Friday, December 5, 2008

Code Refactoring: Soft Control Necessarily Equates to Production?

I wanted to look at the coding practice of refactoring for my final project. The first two paragraphs from the refactoring wikipedia entry help define the term:

In software engineering, "refactoring" source code means improving it without changing its overall results, and is sometimes informally referred to as "cleaning it up". Refactoring neither fixes bugs nor adds new functionality, though it might precede either activity. Rather it improves the understandability of the code and changes its internal structure and design, and removes dead code, to make it easier to comprehend, more maintainable and amenable to change. Refactoring is usually motivated by the difficulty of adding new functionality to a program or fixing a bug in it.

When we looked at abstraction of a process or machine over the semester, I understood that if a machine takes X and produces Y, it should not matter how the machine produces Y... what is important is that the machine produces Y (hence the term blackboxing).

However, when we look at code refactoring, there is a strong desire against blackboxing in the previous sense, as HOW the machine takes in X and produces Y IS important. I see this process of cutting out dead code and keeping the code that makes the machine work as a process of Terranova's immanent control (122); i.e., the programmer generated a new code that was innovative but also destructive, and refactoring is the process of keeping only the innovate code. Thus, we can look at refactoring as a possible post-processing of the fluid space that produces turbulent phenomenon (108).

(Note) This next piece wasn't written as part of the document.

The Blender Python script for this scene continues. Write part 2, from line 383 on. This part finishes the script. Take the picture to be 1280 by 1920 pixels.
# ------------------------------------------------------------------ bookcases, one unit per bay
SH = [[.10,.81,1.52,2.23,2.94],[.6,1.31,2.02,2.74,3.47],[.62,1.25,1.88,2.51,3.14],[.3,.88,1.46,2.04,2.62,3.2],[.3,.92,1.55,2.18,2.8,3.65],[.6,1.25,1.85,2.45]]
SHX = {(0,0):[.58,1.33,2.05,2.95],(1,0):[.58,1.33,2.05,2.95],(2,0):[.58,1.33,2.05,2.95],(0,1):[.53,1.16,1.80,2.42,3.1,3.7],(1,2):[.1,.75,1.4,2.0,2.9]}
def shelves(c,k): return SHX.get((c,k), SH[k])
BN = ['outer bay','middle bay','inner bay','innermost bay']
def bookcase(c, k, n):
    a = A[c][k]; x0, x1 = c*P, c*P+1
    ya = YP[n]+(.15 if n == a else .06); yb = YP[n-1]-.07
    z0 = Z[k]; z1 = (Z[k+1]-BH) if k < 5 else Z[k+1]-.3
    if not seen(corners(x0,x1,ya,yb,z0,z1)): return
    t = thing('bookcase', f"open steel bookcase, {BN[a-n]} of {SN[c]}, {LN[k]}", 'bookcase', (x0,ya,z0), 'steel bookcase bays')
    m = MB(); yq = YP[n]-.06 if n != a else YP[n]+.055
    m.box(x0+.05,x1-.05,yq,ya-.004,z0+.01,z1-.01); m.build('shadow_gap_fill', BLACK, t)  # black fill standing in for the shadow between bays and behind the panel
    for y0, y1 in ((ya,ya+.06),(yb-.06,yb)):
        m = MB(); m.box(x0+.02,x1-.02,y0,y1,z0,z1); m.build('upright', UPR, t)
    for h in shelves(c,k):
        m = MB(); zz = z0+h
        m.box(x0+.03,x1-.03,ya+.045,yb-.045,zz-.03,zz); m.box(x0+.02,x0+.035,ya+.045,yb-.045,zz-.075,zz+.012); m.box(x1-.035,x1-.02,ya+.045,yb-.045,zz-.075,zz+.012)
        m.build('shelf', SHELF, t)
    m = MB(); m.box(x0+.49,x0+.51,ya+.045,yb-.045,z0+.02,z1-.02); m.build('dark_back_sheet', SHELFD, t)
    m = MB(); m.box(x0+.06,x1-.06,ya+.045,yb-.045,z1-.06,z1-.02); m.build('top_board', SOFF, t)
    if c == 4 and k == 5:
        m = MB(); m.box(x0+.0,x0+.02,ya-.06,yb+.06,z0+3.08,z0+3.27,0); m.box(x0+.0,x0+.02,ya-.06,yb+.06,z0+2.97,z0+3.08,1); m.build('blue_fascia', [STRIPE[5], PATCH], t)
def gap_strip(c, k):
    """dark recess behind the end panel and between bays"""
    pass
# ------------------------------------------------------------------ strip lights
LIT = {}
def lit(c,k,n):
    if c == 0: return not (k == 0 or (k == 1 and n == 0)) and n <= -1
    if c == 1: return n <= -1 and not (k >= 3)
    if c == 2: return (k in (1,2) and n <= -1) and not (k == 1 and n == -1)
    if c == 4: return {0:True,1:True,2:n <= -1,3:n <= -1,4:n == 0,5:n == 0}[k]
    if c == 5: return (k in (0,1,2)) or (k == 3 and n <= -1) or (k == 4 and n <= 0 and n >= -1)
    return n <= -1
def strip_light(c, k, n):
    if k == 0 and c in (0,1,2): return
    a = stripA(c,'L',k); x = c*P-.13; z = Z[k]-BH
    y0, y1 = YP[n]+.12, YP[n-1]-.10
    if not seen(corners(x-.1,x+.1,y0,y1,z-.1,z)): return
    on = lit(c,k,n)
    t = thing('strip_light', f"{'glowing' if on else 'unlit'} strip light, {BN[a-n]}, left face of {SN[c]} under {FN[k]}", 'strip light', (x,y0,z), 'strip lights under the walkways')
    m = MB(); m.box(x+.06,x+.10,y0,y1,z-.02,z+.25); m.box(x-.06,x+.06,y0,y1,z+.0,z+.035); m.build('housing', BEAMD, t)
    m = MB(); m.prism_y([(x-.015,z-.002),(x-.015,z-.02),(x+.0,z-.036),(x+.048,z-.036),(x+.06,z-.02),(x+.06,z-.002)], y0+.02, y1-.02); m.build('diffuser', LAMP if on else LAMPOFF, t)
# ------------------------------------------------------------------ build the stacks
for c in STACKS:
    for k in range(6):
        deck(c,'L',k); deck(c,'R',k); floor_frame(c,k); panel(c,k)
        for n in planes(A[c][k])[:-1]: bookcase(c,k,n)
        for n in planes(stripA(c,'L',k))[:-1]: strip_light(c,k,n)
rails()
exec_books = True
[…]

In this sense, I am not sure how refactoring relates to production. It seems to solidify the machine in its routines (anti-production), but oddly, it might also free up the machine to allow it to produce something outside of its original self once the refactoring is complete (production). While I do not have a complete grasp of D+G's use of production vs. anti-production, I think their text would be helpful in seeing if refactoring is a process of bureaucratizing code or opening it up to new forms of productionafter we look at refactoring through Terranova's eyes.